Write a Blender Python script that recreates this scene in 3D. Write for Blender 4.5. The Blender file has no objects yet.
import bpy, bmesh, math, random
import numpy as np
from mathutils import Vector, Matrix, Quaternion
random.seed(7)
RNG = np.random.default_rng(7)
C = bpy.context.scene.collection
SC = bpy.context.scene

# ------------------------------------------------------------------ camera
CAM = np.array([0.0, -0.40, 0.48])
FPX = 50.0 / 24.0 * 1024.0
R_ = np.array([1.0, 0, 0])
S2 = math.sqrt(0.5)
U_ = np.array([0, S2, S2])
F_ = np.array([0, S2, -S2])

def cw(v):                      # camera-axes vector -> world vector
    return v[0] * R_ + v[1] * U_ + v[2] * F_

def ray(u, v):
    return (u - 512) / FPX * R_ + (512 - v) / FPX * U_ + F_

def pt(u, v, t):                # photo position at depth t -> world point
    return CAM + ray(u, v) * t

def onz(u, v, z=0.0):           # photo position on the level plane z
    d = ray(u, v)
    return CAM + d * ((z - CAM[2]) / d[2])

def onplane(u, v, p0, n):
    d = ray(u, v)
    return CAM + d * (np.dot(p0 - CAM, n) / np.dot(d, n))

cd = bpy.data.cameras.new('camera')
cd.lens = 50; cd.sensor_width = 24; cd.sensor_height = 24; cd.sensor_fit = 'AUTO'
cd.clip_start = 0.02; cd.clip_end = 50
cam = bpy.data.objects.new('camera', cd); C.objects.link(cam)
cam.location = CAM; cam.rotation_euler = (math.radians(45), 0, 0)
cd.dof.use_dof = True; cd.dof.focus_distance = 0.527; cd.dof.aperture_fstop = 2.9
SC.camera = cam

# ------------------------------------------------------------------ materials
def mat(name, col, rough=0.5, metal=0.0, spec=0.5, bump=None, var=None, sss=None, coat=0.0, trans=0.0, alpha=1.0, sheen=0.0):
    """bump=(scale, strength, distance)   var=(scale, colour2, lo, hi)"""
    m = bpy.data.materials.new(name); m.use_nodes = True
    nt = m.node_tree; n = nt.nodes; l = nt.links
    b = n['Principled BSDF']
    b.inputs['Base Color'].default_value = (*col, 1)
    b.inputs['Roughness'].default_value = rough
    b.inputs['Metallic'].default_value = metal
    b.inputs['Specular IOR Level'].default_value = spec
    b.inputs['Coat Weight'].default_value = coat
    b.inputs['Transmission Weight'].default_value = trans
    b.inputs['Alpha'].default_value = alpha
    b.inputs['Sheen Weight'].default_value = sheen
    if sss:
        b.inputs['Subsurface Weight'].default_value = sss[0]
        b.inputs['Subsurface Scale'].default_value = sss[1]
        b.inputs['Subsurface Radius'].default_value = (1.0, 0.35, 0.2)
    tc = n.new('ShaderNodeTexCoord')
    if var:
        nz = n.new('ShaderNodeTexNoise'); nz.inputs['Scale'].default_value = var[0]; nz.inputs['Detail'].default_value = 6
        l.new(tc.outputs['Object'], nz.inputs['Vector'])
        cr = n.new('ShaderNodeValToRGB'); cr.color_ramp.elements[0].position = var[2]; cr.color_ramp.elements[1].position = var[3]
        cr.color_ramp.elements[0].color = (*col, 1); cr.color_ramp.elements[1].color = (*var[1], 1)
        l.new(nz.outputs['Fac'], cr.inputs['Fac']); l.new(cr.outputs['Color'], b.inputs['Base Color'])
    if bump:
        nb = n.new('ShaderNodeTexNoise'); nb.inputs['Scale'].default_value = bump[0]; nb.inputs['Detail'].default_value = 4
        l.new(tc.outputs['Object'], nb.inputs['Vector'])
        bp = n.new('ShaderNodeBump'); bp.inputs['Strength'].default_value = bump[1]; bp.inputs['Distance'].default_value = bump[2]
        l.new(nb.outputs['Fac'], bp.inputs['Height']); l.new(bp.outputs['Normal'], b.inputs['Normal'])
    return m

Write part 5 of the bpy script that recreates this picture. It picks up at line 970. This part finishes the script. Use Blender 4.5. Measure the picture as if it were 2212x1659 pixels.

§ §

Copy every line above in which the string "objects" shows up.

Write a Blender Python script that recreates this scene in 3D. Write for Blender 4.5. The Blender file has no objects yet.
cam = bpy.data.objects.new('camera', cd); C.objects.link(cam)